US Sen. Bennett faces conservative test in Utah, with career being decided at GOP convention

By Brock Vergakis, AP
Saturday, May 8, 2010

US Sen. Bennett faces conservative test in Utah

SALT LAKE CITY — An array of rivals at Utah’s GOP convention Saturday are lining up against Sen. Bob Bennett — a potential first victim in a national effort by some conservatives to drive out officeholders they view as not conservative enough.

The state’s 3,500 delegates will determine whether to give the 76-year-old Bennett the party’s nod to run for a fourth term.

His seven Republican rivals contend he no longer has the credentials to represent “ultraconservative” Utah.

It’s a position being heard elsewhere in the country as some Republicans shun moderate candidates in favor of those backed by tea party activists, such as with Senate races in Arizona, Kentucky and New Hampshire.

In Florida, Gov. Charlie Crist decided to run for Senate as an independent rather than face an almost certain primary defeat at the hands of tea party favorite Marco Rubio, Florida’s former state House speaker.

It’s too late for Bennett to take a similar route as state law prohibits him from running as an independent once he’s filed as a Republican.

Recent delegate surveys show Bennett in third place behind attorney Mike Lee, 38, and businessman Tim Bridgewater, 49, who say they’re better suited to reign in government spending.

The opposition to Bennett is specific, and can’t be chalked up to a general anti-incumbency fervor. Neither of Utah’s two Republican congressmen are at risk of losing their seats, and Republican Gov. Gary Herbert doesn’t have any serious challengers.

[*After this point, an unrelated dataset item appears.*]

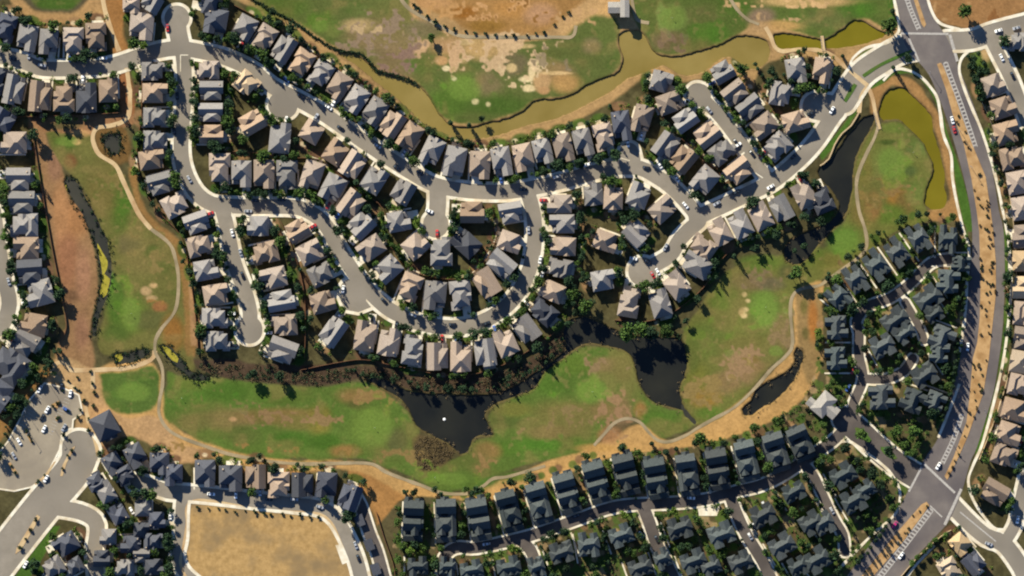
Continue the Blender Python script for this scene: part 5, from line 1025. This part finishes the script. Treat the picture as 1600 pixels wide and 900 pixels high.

Bennett is under fire for voting to bail out Wall Street, co-sponsoring a bipartisan bill mandating health insurance coverage and for aggressively pursuing earmarks.

Some delegates, who tend to me more conservative than other Utah Republicans, also are upset he’s still in office after initially promising to only serve two terms when he first ran for office in 1992.

Bennett’s best hope for survival is to get more than 40 percent of the delegates’ votes and force one of his opponents into a June 22 primary. To help accomplish that, he’s enlisted the help of former presidential candidate Mitt Romney.

Romney ran the 2002 Winter Olympics here, is a Mormon like Bennett and most of the delegates and is wildly popular in Utah, where he won 90 percent of the presidential primary vote in 2008. Romney is scheduled to introduce Bennett before the senator makes a last-minute plea to convention delegates.

Democrats also are choosing their nominee Saturday, but in heavily Republican Utah, whoever wins the GOP nomination is virtually assured victory in November. A Democrat hasn’t been elected to the Senate since 1970.

Bennett has spent recent weeks focusing on how his seniority in Washington, benefits Utah, saying he’s the only one in the position to save the Ares rocket program and thousands of jobs. He’s also chided his opponents for failing to provide details on how they would shrink the budget, noting his proposal to cut entitlement spending.

He says his record has been mischaracterized by the anti-tax Club for Growth, which has spent heavily against him this year without endorsing any of his opponents.

And Bennett rejects the notion that he’s not conservative enough, saying he just doesn’t excel at providing sound bites for cable talk shows that simplify complex issues. Indeed, Bennett is a policy wonk who often expounds for 15 minutes at a time to provide the historical background to a single question.

“That’s one of my problems,” Bennett acknowledged in an interview. “On the other hand, I do have people who come up and say ‘Now I understand. Thank you for going into that detail, because all I get out of the other candidates are sound bites.’ So while it may be one of my problems to be a little professorial, it’s also one of my strengths that I understand the details of the problem.”

Other GOP candidates will watch Saturday’s results closely, looking to see if its an indicator of things to come.

In Arizona, Sen. John McCain is in a tough primary fight against former Rep. J.D. Hayworth, a conservative talk-radio host. In Kentucky, Rand Paul, the son of libertarian Rep. Ron Paul of Texas, is gaining momentum in his challenge against the GOP establishment’s pick of Secretary of State Trey Grayson to replace retiring U.S. Sen. Jim Bunning.

In New Hampshire, former Attorney General Kelly Ayotte is battling three Republican challengers to fill the seat being vacated by Republican Judd Gregg.